外国籍を持つ人などの退避が認められたことを受け、イタリア国籍の夫とともにガザを離れたアマルさん。現地ではどのように過ごしていたのか…。
ガザ市に住んでいたアマルさん
「(空爆の音)大丈夫…」
イスラム組織ハマスとイスラエルの軍事衝突が始まった直後に、ガザ市でアマルさんの夫が撮影した映像だ。
アマルさん
「(別の日には)隣のビルが爆撃されると通知されたので(自宅から)避難しないといけなくなりました」
空爆が行われる前に、イスラエル側から(空爆の)通知がきたこともあったという。
アマルさん
「ほんの数分で持ち出せるものを持って逃げなければなりません。
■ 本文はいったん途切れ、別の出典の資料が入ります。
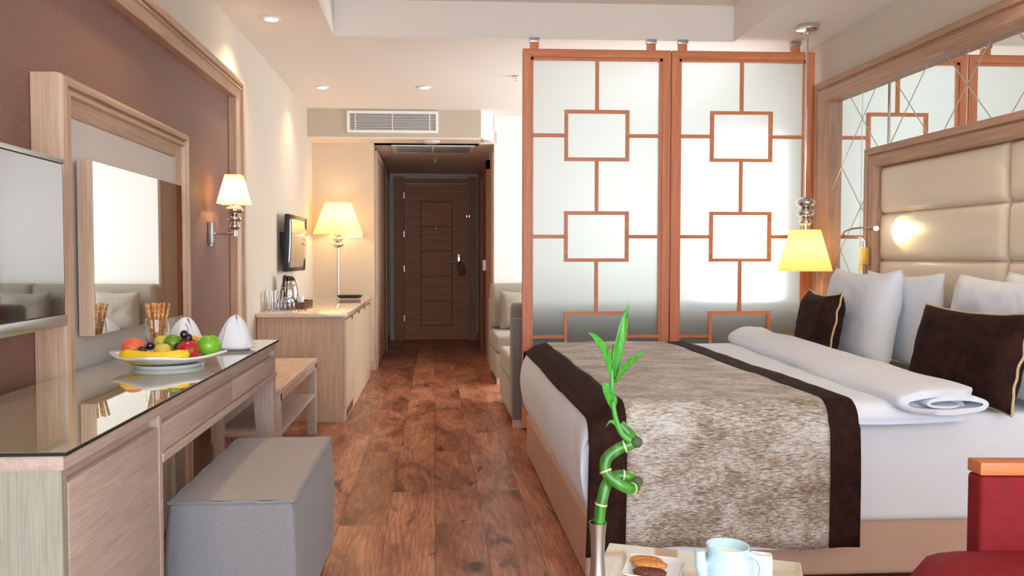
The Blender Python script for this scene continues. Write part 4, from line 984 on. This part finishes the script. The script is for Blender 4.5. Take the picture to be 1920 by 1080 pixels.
for i, (du, dv_, dz, m, lb) in enumerate(cookies):
    bm = lathe(NB(), [(0, 0), (.018, .0), (.027, .004), (.028, .008), (.024, .012), (.012, .014), (0, .0145)], (0, 0, 0), 28); Rm = Matrix.Rotation(th_+.1, 4, 'Z') @ Matrix.Rotation(.0, 4, 'X') @ Matrix.Diagonal((1.2, .66, .9, 1))
    warp(bm, lambda c: Rm @ (c+Vector((0, 0, .001*noise.noise(c*300)))))
    o = obj('biscuit', bm, m, ang=60); o.location = (pcn.x-.012+du, pcn.y-.015+dv_, ZK+dz-.004); tag(o, lb, 'biscuit', 'biscuits on the square plate')
# milk pot
mx, my = .556, 1.535
t = thing('milk_pot', 'pale blue white porcelain pot with spout and handle filled with milk', 'pot', (mx, my, ZK))
H_ = .098
prof = [(0, 0), (.040, 0), (.043, .004), (.047, .010), (.047, .058), (.0455, .064), (.040, .068), (.0385, .072), (.0385, .084), (.041, .089), (.040, .092), (.0365, .090), (.035, .076), (.035, .074), (0, .074)]
obj('pot_body', lathe(NB(), prof, (mx, my, ZK), 48), blueporc, t, ang=50)
obj('milk', lathe(NB(), [(0, .0745), (.0345, .0745), (.0345, .076), (0, .076)], (mx, my, ZK), 40), mat('milk', (250, 246, 236), .3), t)
bm = NB()
for k in range(5): lathe(bm, [(.047, .014+k*.009), (.0482, .0165+k*.009), (.047, .019+k*.009)], (mx, my, ZK), 48)
obj('ribs', bm, blueporc, t, ang=60)
obj('spout', tube(NB(), smooth_path([(mx-.040, my, ZK+.030), (mx-.050, my-.004, ZK+.045), (mx-.055, my-.006, ZK+.066), (mx-.056, my-.006, ZK+.084)], 4), [.013]*4+[.012]*4+[.010]*4+[.009], 12), blueporc, t, ang=60)
obj('handle', tube(NB(), smooth_path([(mx+.036, my, ZK+.074), (mx+.056, my-.004, ZK+.066), (mx+.064, my-.006, ZK+.045), (mx+.058, my-.006, ZK+.022), (mx+.044, my, ZK+.014)], 5), .006, 10), blueporc, t, ang=60)
sc_ = obj('sachet_holder', NB() if False else B(-.022, .022, -.016, .016, 0, .055, bev=.006, seg=3), porcelain); sc_.location = (.640, 1.585, ZK); sc_.rotation_euler = (0, 0, th_); tag(sc_, 'small white porcelain holder behind the milk pot on the coffee table', 'holder')
# red chair
t = thing('armless_chair', 'red velvet chair with oak top rail at the lower right', 'chair', (1.30, 1.50, 0))
ca = math.radians(-4); cM = Matrix.Translation((1.16, 1.72, 0)) @ Matrix.Rotation(ca, 4, 'Z')
def cw(bm): return warp(bm, lambda c: cM @ c)
bm = NB()
def seatf(u, v):
    a = 2*PI*u; q = (abs(math.cos(a))**4+abs(math.sin(a))**4)**(-1/4)
    pr = [(0, .0), (.7, .0), (.92, .006), (1.0, .035), (1.0, .06), (.93, .095), (.75, .108), (.4, .113), (0, .114)]
    i = min(int(v*8+1e-6), 7); fr = v*8-i; r = pr[i][0]+(pr[i+1][0]-pr[i][0])*fr; z = pr[i][1]+(pr[i+1][1]-pr[i][1])*fr
    return Vector((.13+.30*q*math.cos(a)*r, -.22+.26*q*math.sin(a)*r, .352+z))
grid(bm, 48, 9, seatf, closed_u=True); bmesh.ops.remove_doubles(bm, verts=bm.verts, dist=.0005); obj('seat', cw(bm), redv, t, ang=70)
obj('backrest', cw(B(0.012, .48, -.01, .045, .40, .618, bev=.012, seg=3)), redv, t, ang=60)
obj('top_rail', cw(B(.012, .50, -.008, .043, .620, .648, bev=.003)), wood('chair_rail', (226, 138, 80), (200, 108, 58), 0, .35), t)
obj('seat_frame', cw(B(-.08, .36, -.42, .0, .32, .352, bev=.004)), oakX, t)
for x, y in ((-.07, -.41), (.31, -.41), (-.07, -.05), (.31, -.05)): obj('leg', cw(B(x, x+.04, y, y+.04, 0, .32)), oakZ, t)
for x in (.03, .43): obj('back_post', cw(B(x, x+.03, .0, .035, .30, .42)), oakZ, t)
家や今までの生活をつくり上げてきたものを残して、数秒で逃げるんです。いま着ている服のまま、家族とともに安全だと考えられる場所に逃げます」
一時的に国連施設に避難したというアマルさん。避難所の外でも急ごしらえのテントで人々が過ごしていた。中には幼い子どもの姿もあった。
アマルさん
「私たちの避難場所を見てください。段ボール、ビニール袋…。目も当てられない状況なのに、子どもたちが遊んで笑っている…。(子どもに)状況はどう?」
子ども
「よくないんだ」
避難して数日後には、ライフラインが使えなくなったという。アマルさんが提供してくれた動画には、夫が蛇口をひねる様子が。水は一切出なかった。
アマルさん
「電気、水、携帯の電波、インターネットが使えなくなりました。世界から完全に切り離されました」
さらに、アマルさんの同僚が数日前に撮影した動画に映っていたのは、砲撃が行われた直後だという難民キャンプだ。
男性
「ジャバリア難民キャンプ。人口密度が高い場所なんだ。警告せず、爆撃された。亡くなった人が多い、ケガ人もだ」
ガザ地区を離れ、安全な場所に避難したアマルさんは何を思うのか――。
アマルさん
「家族、友人、同僚を残してきました。私は恵まれていることに夫がイタリア人なので、ガザの人々を残して出てきました。ガザを出たのが恥ずかしい、罪の意識を感じています。そもそもこういったことは起こるべきではありません。誰もこんな思いをすべきではないのです。友達と外でバーベキューをしたりする。それが私の暮らしでした。ささやかな楽しみでした。私たちの故郷で私たちの暮らしを続けたかったです。避難したくはなかったです」
イタリアに来てから、ガザ地区にいる家族とは連絡が取れていないというアマルさんは、いまのやるせない思いを語ってくれた。